Last year, more than 20 percent of workers in Croatia worked on a temporary employment contract, which is a significantly higher share compared to the EU average of 14.3 percent, according to data released by Eurostat, the EU statistics bureau.
This means that 27 million employees aged 15 to 64 in the EU had a temporary contract in 2017. The proportion was slightly higher for women (14.8 percent) than for men (13.8 percent). It was also higher in the euro zone countries (16.0 percent) compared to EU28.
However, discrepancies were observed in the frequency of temporary work contracts across EU member states, and different age groups.
Over a quarter of employees in Spain (26.8 percent) and Poland (26.1 percent), and over a fifth in Portugal (22.0 percent), the Netherlands (21.5 percent) and Croatia (20.6 percent) worked on a temporary contract in 2017.
At the opposite end of the scale, temporary employees accounted for less than 2 percent of all employees in Romania (1.2 percent) and Lithuania (1.7 percent). Low share of temporary contract employees were also recorded in Latvia (3.0 percent), Estonia (3.1 percent), Bulgaria (4.4 percent), Malta, and the United Kingdom (5.6 percent each).
By age group, young workers held by far the highest share of temporary contracts. Last year in the EU, nearly 8 million youths, or almost half (43.9 percent) of all employees aged 15 to 24, were hired on a temporary contract.
Across EU countries, nearly three quarters of all young employees had a temporary contract in Spain (73.3 percent) and Slovenia (71.6 percent). Around two thirds of them in Poland (68.2 percent) and Portugal (65.9 percent), and more than half in Italy (61.9 percent), Croatia (60.8 percent) and France (58.0 percent) worked on temporary contracts.

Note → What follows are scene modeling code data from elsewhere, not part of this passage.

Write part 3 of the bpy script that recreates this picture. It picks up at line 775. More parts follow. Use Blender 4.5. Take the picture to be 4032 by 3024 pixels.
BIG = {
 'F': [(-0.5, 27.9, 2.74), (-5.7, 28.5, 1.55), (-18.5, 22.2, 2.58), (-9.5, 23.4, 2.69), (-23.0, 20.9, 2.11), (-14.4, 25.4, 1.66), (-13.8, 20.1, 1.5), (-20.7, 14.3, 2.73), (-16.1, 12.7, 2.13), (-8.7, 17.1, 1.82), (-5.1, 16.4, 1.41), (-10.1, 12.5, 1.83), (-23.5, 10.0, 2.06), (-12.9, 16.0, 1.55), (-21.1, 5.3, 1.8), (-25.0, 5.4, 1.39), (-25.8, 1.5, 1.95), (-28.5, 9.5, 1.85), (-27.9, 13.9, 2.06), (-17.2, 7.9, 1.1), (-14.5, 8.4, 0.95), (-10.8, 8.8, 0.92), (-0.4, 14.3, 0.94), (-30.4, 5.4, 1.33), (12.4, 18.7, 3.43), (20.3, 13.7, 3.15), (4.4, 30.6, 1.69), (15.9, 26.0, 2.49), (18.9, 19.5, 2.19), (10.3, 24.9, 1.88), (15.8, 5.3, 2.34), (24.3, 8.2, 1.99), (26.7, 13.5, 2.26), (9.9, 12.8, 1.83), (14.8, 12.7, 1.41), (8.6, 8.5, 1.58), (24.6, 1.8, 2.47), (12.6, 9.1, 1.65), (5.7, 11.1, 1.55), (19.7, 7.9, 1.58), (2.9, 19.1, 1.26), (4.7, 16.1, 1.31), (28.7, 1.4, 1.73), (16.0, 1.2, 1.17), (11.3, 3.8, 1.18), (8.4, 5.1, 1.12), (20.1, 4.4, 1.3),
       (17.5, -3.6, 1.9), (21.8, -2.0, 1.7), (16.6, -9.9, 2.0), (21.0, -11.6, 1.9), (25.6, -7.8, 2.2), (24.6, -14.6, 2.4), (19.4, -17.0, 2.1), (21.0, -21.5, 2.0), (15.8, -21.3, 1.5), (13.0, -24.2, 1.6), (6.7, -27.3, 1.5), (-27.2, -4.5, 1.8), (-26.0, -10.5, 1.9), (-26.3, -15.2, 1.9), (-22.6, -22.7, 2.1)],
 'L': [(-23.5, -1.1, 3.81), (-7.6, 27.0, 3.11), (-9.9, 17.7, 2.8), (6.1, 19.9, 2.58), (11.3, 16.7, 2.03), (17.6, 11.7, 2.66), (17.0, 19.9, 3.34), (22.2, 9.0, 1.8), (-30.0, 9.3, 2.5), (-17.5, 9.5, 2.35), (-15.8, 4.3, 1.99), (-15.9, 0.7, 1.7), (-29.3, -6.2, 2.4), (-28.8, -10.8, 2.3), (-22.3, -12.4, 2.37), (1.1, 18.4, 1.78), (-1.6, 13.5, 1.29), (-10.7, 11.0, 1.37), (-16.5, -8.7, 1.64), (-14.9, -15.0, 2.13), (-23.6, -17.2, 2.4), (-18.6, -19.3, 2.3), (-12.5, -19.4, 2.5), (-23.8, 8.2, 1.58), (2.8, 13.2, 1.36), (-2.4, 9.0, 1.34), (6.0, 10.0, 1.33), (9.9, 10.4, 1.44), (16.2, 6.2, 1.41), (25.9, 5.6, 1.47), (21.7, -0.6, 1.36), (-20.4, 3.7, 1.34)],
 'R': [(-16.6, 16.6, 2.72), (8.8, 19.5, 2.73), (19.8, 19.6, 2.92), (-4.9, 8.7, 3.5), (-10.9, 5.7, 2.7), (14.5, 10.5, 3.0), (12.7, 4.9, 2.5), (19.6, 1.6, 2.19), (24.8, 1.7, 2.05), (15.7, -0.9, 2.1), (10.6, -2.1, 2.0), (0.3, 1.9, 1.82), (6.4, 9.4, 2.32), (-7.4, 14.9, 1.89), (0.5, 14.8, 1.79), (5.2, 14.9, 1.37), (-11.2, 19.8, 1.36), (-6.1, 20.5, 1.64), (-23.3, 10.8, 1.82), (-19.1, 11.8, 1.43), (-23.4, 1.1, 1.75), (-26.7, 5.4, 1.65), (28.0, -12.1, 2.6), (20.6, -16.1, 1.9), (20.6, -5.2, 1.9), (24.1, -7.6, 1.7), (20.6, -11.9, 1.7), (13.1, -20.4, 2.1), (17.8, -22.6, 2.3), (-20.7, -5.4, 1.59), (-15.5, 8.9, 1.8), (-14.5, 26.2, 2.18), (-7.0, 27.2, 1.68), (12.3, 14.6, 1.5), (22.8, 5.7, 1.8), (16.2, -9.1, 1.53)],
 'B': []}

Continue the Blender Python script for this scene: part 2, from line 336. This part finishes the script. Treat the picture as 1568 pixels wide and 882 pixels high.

In contrast, the countries with the lowest share of young workers on fixed-term contracts were in Romania (4.1 percent), Latvia (6.7 percent) and Lithuania (6.8 percent). In addition, their share was under 20 percent in Estonia (10.6 percent), Bulgaria (12.7 percent), Malta (13.0 percent), the United Kingdom (14.5 percent) and Hungary (17.6 percent).